If Besigye really believes people above 75 years are competent to run for president, he should defend this principle even if Museveni would be the first to benefit from it. Museveni is mortal. Whatever his machinations, there is one inexorable huddle he will never cheat – nature. Museveni will die and Uganda will remain for a very long time after his death. Therefore, it doesn’t make sense to oppose the amendment of a constitutional provision which is good for many aging Ugandans simply because Museveni will benefit from it.
The issue that is agitating many Ugandans is not the age limit, even though it has becoming the rallying cry. Rather it is Museveni’s seeming permanence in power. Many people in Uganda are tired of Museveni and want him to leave. This is a political not a constitutional issue. Rather than hide behind some pretentious defense of the constitution, activists should mobilise people for change. It will be easy for Museveni to buy 350 MPs. But it is much harder for him to buy off 20 million Ugandans who will be eligible to vote in 2021.
Opposition activists claim that their position against the amendment is a moral argument and not partisan. They accuse those supporting lifting of age limits of being unpatriotic sycophants bribed by Museveni, fighting for their stomachs rather than the good of the country. This is downright hypocrisy or delusional or both.
Their ideological cloak is to claim that their politics is not really political; that rather it is a reflection of universal values of democracy. They also claim that their partisanship is really not partisan, but just a reflection of some objective moral truths. They present their case in a way that says it is Museveni’s supporters’ politics which is political and partisanship. This twisted illogic is the problem with opposition activists and their messiah.

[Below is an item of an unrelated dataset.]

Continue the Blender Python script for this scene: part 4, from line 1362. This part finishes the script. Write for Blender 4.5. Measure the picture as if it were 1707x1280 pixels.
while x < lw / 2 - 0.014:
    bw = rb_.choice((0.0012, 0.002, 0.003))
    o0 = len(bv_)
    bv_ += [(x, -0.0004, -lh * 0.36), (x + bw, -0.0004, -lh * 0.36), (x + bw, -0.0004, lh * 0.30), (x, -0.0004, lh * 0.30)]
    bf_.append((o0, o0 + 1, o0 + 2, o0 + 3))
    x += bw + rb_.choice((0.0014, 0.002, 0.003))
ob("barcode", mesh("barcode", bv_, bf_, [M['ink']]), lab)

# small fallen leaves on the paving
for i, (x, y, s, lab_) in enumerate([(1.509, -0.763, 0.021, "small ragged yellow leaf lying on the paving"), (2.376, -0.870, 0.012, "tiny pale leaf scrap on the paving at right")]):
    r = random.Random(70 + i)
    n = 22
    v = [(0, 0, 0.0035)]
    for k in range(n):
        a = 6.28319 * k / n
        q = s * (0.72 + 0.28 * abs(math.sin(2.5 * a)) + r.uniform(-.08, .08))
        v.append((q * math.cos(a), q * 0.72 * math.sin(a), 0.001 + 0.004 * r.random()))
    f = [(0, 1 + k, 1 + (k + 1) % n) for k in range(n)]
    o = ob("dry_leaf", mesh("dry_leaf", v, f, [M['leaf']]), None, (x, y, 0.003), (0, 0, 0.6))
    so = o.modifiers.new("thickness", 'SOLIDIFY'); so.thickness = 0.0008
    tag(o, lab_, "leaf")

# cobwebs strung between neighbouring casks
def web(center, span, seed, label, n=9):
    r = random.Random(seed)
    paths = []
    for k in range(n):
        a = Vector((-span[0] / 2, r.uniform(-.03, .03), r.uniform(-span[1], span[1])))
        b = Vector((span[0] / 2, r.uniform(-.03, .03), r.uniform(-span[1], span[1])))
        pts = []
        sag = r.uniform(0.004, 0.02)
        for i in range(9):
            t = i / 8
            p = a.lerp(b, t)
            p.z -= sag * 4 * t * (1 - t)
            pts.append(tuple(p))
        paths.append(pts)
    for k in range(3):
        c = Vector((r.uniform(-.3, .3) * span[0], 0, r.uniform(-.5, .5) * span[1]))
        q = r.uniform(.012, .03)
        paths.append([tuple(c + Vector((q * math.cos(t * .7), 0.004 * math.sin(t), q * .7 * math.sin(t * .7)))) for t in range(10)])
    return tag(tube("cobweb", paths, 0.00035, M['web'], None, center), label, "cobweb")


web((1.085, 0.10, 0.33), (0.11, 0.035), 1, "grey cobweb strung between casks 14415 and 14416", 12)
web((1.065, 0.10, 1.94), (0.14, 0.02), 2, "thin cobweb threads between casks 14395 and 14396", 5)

Ugandan elites argue without a sense of perspective and history. The provision limiting the age at which one can run for president was not put in the constitution because there was evidence that people aged 75 and above are not capable of governing the country. Rather it was meant to block one person; former president Milton Obote, from running for president in case he returned. To argue therefore that the constitution should not be amended to fit one person’s preferences is stupid when it was written to do exactly that.
Since he came to power, Museveni has been consistent. Each time a constitution provision has stood in his continued stay in the presidency, it has been removed. The first time it was in 1989 when his first four years interim period came to an end. The proposals to change the rules so that Museveni can remain president were drafted by Kizza Besigye. The second came in 2003 when term limits of the 1996 constitution stood in his way. This time the battle to remove them was led by Amama Mbabazi. One of the leaders of the remove age limits crusade will most likely run against Museveni is 2031.
The anti age activists want to use the constitution to secure their political objective of getting rid of Museveni, which their political mobilisation and organisation has failed to do. This is utter stupidity. No constitution can protect anyone from any harm. Constitutional provisions can only work when backed by politics. But as we have seen with the NRM caucus, age limits lack a politically weighted majority to protect them. So the constitution will be amended.
Law is a creature of politics and constitutional provisions cannot ensure their survival because constitutions are created and destroyed by political decisions. Museveni wrote this constitution to serve him. Anyone who wants to stop him must not rely on the constitution but on politics. They must go out and rally a politically weighted majority for their beliefs. NRM supporters have every democratic right to seek to amend the constitution to serve whatever political purpose they like. Those who disagree with them should learn this message and instead of using threats, intimidation and blackmail on social media, they need to go to the villages rally the masses.
Museveni’s opponents have always wanted luck to do for them what they have failed to achieve through political organisation and mobilisation. No constitutional provision will remove Museveni from power. Only political mobilisation by his opponents and nature (when he dies) can. Appealing to his moral sense when he has committed himself to ruling for life is naïve. And claiming that their partisan struggle to get rid of him is an act of patriotism only demonstrates how delusional our elites have become. None of these politicians – whether in NRM or in the opposition – is driven by any higher moral purpose; instead all of them are driven by greed for power.